Stalin had promised to liberate the capitals of Eastern Europe—Berlin, Prague, and Vienna—as well as Eastern Poland and the Baltic states. In his public broadcast dating back to November 1943 he promised, “The day is not far off when we will completely liberate the Ukraine, and the White Russia, Leningrad and Kalinin regions from the enemy; we will liberate … the people of the Crimea and Lithuania, Latvia, Estonia, Moldavia and Karelo-Finnish Republic.” Instead, history proves that Stalin was responsible for the murder and/or starvation of some 40 million Russians and Ukrainians during his reign of terror.
In light of the Red Army’s 20th century rampage, with unprecedented carnage and devastation and arguably the darkest time in Western history, was Patton not the sober warrior speaking truth to a political expediency or human fatigue? Was he not correct about Russian post-war intentions? Would not his attempt to push back his future foes and prevent further genocide have been worth the risk of another battle to secure the eastern capitals? We know the answer now, but Patton knew the answer then.
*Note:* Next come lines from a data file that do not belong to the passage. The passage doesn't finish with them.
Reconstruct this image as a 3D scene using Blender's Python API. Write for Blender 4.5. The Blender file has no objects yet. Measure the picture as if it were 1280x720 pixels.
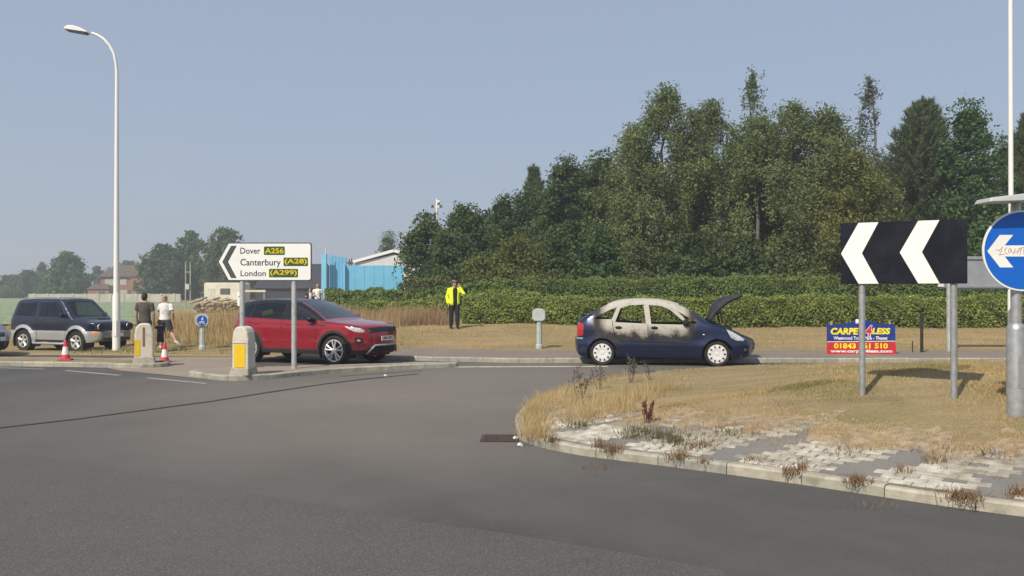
import bpy, bmesh, math, random
import numpy as np
from mathutils import Vector, Matrix, Euler
from mathutils.geometry import delaunay_2d_cdt
from math import sin, cos, pi, radians, sqrt, atan2

random.seed(7)
RNG = np.random.default_rng(11)
scene = bpy.context.scene
COL = scene.collection

# ------------------------------------------------------------------ camera
F_PX, CAM_H, HORIZON = 1100.0, 1.8, 365.0
cam_data = bpy.data.cameras.new('camera')
cam_data.sensor_width = 36.0
cam_data.lens = 36.0 * F_PX / 1280.0
cam_data.clip_start = 0.1
cam_data.clip_end = 3000.0
cam = bpy.data.objects.new('camera', cam_data)
COL.objects.link(cam)
cam.location = (0, 0, CAM_H)
cam.rotation_euler = (radians(90) + math.atan((HORIZON - 360.0) / F_PX), 0, 0)
scene.camera = cam

# ------------------------------------------------------------------ sky, sun, exposure
SUN_EL = radians(47)
SUN_DIR = Vector((0.56, 0.83, 0)).normalized()          # the way the light travels over the ground
world = bpy.data.worlds.new('World')
scene.world = world
world.use_nodes = True
wn = world.node_tree
wn.nodes.clear()
w_out = wn.nodes.new('ShaderNodeOutputWorld')
w_bg = wn.nodes.new('ShaderNodeBackground')
w_sky = wn.nodes.new('ShaderNodeTexSky')
w_sky.sky_type = 'NISHITA'
w_sky.sun_disc = False
w_sky.sun_elevation = SUN_EL
w_sky.sun_rotation = atan2(-SUN_DIR.x, -SUN_DIR.y)
w_sky.altitude = 20
w_sky.air_density = 1.0
w_sky.dust_density = 2.6
w_sky.ozone_density = 2.0
w_bg.inputs['Strength'].default_value = 0.135
w_mix = wn.nodes.new('ShaderNodeMixRGB')                 # summer haze greys the whole sky evenly
w_mix.inputs['Fac'].default_value = 0.72
w_mix.inputs['Color2'].default_value = (2.85, 3.38, 4.3, 1)
wn.links.new(w_sky.outputs[0], w_mix.inputs['Color1'])
wn.links.new(w_mix.outputs[0], w_bg.inputs[0])
wn.links.new(w_bg.outputs[0], w_out.inputs[0])

sun_data = bpy.data.lights.new('sun', 'SUN')
sun_data.energy = 5.0
sun_data.angle = radians(0.6)
sun_data.color = (1.0, 0.91, 0.76)
sun = bpy.data.objects.new('sun', sun_data)
COL.objects.link(sun)
light_dir = Vector((SUN_DIR.x * cos(SUN_EL), SUN_DIR.y * cos(SUN_EL), -sin(SUN_EL)))
sun.rotation_euler = light_dir.to_track_quat('-Z', 'Y').to_euler()
sun.location = (-20, -25, 30)

scene.view_settings.view_transform = 'Standard'
scene.view_settings.look = 'None'
scene.view_settings.exposure = 0.0
scene.view_settings.gamma = 1.0
scene.view_settings.use_curve_mapping = False
try:
    scene.cycles.volume_bounces = 1
    scene.cycles.max_bounces = 8
    scene.cycles.transparent_max_bounces = 12
except Exception:
    pass

# ------------------------------------------------------------------ small helpers
def at(px, py, Y):
    """point seen at a photograph pixel at distance Y (metres in front of the camera)"""
    return Vector(((px - 640) / F_PX * Y, Y, CAM_H + (HORIZON - py) / F_PX * Y))

def gp(px, py, z=0.0):
    Y = F_PX * (CAM_H - z) / (py - HORIZON)
    return ((px - 640) / F_PX * Y, Y)

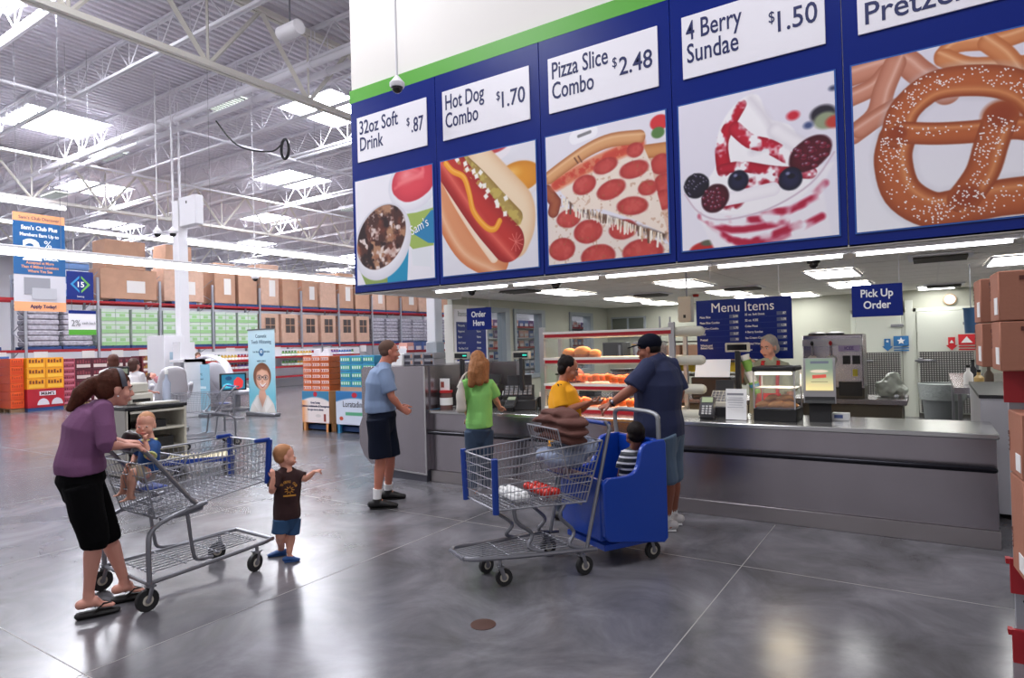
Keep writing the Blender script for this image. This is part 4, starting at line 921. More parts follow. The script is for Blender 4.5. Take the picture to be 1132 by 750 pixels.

By the end of the war Patton was defeated. As Eisenhower prepared for the political stage, every misspoken or emotionally charged word uttered by his greatest fighting general threatened to undermine Eisenhower’s credibility and authority, as well as the progress of a post-war order. Patton’s outspoken and unsolicited opinions, coupled with his unwillingness to punish all German citizens during the de-Nazification period, caused Eisenhower to sideline the general. Patton believed in the righteous cause of the military and revealed his plans to fight those who were destroying its morale and who endangered America’s future by not opposing the growing Soviet threat. As a result, he was silenced. He would later say, “when I finish this job, which will be around the first of the year, I shall resign, not retire, because if I retire I will still have a gag in my mouth …”
Never short on words or the courage to deliver them, one wonders what secrets Patton might have revealed to the world had he not met a premature end. His diaries are littered with criticisms of Eisenhower and General Omar Bradley, and at times he found fault with how the war was executed at what he believed was at the expense of American GIs? Were these convictions enough of a threat to put his own life in danger with his peers? Is it plausible that the Russians, weary of his anti-Soviet rhetoric, might have employed the NKVD for the ultimate dirty job?
In light of those who opposed Patton—enemies and allies alike—is it any wonder why 70 years later many still would question his untimely death?
Even today, his silence can be heard.